__SHORT PROBLEM__. Search the material below for the word "Write" and copy every line in which it occurs.

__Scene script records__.
>> START

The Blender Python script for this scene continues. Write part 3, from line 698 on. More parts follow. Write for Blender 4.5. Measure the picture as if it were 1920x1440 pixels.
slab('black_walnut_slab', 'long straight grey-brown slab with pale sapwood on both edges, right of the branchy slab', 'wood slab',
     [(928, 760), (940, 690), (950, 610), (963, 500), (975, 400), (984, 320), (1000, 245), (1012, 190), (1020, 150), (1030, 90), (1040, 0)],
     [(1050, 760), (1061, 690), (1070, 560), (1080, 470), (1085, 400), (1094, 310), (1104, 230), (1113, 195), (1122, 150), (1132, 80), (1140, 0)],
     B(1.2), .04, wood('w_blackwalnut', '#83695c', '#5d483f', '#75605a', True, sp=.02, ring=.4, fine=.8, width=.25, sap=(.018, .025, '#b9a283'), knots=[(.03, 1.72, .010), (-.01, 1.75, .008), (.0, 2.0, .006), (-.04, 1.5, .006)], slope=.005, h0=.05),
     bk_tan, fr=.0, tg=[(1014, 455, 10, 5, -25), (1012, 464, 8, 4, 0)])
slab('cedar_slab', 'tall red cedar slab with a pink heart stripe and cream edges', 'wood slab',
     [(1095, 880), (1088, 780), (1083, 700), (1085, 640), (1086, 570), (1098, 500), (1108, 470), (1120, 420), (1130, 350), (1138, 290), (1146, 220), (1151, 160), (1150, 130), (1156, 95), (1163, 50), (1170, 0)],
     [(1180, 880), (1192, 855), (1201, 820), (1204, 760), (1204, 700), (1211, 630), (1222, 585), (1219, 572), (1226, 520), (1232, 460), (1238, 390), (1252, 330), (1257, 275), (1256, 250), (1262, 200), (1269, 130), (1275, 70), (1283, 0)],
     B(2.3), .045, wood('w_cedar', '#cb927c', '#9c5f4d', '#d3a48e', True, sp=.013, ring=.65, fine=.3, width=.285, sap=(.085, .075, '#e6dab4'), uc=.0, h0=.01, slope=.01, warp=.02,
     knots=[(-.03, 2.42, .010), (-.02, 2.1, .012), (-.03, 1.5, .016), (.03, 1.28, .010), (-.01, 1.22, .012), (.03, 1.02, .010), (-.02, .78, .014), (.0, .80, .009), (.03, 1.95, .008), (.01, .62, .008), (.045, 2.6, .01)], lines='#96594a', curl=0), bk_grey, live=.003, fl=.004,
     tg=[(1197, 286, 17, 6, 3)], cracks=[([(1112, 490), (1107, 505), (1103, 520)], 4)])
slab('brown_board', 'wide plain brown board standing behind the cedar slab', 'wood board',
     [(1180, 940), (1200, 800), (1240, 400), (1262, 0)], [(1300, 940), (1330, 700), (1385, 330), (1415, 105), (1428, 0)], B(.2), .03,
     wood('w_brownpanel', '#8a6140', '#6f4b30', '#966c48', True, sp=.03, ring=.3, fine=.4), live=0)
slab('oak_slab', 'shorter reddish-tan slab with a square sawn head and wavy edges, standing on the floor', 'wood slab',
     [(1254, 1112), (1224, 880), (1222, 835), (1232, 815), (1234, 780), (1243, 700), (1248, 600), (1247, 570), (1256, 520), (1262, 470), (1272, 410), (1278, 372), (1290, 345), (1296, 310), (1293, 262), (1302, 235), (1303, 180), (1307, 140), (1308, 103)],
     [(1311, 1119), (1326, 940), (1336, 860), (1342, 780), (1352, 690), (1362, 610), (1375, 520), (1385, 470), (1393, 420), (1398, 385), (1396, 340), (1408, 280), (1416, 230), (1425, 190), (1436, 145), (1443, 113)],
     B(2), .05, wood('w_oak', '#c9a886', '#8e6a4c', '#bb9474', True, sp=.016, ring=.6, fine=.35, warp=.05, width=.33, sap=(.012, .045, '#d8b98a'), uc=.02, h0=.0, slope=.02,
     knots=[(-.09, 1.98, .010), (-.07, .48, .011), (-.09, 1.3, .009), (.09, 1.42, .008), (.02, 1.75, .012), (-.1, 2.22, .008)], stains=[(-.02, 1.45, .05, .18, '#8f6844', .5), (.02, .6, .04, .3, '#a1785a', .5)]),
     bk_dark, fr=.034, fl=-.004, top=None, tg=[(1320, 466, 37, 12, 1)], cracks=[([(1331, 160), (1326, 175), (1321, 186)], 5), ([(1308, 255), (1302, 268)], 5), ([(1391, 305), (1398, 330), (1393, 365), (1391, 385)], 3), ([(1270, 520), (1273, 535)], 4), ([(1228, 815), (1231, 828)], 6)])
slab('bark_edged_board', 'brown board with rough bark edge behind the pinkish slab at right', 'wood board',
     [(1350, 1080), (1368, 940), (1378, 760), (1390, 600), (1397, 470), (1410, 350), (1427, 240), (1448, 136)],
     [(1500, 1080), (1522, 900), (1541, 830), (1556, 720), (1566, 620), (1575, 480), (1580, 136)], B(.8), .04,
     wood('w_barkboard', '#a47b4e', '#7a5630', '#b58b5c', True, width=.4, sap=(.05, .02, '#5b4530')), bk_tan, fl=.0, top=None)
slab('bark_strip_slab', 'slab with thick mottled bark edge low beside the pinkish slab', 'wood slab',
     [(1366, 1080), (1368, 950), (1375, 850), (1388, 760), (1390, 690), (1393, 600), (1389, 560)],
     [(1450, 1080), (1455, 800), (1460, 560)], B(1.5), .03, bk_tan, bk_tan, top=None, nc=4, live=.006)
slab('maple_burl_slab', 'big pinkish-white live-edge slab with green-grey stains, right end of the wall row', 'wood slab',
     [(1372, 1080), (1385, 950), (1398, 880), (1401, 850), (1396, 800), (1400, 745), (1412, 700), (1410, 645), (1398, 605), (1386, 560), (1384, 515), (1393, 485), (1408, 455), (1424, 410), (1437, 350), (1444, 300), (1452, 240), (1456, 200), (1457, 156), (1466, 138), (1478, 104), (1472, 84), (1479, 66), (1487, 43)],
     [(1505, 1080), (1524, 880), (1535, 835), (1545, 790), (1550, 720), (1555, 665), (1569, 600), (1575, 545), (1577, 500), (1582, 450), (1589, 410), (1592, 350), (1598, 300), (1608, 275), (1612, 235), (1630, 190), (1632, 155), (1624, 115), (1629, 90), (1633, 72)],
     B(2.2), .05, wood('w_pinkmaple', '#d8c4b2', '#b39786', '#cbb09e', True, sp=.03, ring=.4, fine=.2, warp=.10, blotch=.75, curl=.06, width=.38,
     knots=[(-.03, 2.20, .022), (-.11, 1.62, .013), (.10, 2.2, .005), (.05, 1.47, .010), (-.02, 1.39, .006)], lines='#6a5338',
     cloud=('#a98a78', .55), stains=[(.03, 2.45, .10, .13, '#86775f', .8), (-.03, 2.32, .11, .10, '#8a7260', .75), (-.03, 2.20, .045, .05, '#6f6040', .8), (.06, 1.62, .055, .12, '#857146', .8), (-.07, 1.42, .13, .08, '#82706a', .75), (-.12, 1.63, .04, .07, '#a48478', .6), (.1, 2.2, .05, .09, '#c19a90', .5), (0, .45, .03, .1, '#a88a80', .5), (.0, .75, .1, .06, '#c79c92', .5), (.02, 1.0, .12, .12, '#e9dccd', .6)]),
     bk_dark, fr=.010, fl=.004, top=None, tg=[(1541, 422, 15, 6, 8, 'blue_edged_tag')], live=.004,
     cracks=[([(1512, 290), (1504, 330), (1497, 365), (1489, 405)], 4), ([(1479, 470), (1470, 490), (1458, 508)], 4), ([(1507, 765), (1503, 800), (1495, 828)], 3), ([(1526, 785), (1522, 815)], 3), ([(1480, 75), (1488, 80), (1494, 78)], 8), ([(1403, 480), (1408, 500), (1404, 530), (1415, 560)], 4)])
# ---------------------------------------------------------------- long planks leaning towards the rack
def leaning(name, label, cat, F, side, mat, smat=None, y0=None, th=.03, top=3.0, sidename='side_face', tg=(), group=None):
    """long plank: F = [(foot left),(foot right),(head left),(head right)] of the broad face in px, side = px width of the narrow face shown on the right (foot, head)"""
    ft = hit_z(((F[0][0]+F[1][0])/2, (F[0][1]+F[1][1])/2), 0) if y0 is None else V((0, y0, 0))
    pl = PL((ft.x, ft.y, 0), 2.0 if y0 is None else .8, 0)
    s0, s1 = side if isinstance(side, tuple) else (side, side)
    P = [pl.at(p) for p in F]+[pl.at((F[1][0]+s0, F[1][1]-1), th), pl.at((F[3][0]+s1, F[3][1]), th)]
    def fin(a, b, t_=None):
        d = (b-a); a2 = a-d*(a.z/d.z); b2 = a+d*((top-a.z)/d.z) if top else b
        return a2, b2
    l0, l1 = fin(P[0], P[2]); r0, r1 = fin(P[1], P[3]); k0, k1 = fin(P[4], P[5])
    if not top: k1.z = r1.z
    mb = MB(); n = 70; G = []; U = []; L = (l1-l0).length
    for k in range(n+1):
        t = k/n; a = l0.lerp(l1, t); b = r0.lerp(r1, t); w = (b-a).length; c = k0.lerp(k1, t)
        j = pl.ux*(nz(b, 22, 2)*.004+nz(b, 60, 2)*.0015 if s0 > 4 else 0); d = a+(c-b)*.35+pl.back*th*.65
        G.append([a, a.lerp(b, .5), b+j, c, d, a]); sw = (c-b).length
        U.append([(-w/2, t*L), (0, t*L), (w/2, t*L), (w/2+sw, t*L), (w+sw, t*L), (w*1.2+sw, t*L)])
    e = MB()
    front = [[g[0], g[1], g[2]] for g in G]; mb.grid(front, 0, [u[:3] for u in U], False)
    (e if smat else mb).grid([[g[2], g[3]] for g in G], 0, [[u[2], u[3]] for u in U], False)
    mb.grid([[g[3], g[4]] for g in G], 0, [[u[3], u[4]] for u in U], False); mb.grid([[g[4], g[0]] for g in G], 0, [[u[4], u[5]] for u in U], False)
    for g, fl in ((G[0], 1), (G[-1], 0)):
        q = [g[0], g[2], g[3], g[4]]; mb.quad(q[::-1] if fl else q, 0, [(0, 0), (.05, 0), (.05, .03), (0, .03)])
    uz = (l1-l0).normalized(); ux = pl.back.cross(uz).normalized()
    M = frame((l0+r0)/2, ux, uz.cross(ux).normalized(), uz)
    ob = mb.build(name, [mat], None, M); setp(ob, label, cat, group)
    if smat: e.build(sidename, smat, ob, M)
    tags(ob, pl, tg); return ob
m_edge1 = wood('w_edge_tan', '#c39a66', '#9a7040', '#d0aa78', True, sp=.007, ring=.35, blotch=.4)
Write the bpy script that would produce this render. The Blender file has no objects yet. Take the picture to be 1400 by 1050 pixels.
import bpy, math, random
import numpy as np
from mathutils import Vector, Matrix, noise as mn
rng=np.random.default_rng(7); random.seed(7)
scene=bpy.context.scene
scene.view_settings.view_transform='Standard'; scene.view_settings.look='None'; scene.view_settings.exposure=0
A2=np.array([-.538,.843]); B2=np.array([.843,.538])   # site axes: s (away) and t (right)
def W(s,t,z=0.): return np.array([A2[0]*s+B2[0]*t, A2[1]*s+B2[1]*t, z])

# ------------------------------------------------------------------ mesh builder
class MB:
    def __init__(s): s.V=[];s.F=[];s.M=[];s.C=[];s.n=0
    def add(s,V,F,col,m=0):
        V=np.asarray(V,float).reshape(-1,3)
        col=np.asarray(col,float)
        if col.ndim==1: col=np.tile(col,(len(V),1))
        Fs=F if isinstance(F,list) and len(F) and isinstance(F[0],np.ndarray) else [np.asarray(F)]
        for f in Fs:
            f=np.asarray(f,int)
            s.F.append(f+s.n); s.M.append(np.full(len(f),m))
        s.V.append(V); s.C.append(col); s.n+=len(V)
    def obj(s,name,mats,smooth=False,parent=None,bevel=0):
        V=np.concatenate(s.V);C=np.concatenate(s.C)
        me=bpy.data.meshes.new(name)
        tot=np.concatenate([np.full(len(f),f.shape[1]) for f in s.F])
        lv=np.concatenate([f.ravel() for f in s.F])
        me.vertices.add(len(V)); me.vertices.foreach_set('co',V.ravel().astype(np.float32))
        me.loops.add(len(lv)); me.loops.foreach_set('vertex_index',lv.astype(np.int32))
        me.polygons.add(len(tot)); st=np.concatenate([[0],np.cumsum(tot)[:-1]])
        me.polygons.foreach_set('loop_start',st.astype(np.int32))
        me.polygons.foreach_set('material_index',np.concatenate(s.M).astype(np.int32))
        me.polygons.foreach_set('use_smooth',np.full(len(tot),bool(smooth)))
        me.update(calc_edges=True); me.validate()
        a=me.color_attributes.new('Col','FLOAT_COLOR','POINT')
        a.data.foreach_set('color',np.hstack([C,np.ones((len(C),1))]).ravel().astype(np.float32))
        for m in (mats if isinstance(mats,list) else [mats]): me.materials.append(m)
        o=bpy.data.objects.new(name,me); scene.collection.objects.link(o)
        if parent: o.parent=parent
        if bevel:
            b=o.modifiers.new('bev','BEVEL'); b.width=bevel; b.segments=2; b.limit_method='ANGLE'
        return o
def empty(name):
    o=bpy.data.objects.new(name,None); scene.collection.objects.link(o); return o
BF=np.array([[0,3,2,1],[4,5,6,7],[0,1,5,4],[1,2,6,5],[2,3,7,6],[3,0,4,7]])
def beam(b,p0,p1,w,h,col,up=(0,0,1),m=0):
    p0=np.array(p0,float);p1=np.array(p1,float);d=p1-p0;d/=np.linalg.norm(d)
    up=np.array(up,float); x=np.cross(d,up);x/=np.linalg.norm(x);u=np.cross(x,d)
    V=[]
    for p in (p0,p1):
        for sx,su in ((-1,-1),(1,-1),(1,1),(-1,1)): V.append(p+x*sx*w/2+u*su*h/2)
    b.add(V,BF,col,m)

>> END

__CORRECT RESPONSE__.
The Blender Python script for this scene continues. Write part 3, from line 698 on. More parts follow. Write for Blender 4.5. Measure the picture as if it were 1920x1440 pixels.
Write the bpy script that would produce this render. The Blender file has no objects yet. Take the picture to be 1400 by 1050 pixels.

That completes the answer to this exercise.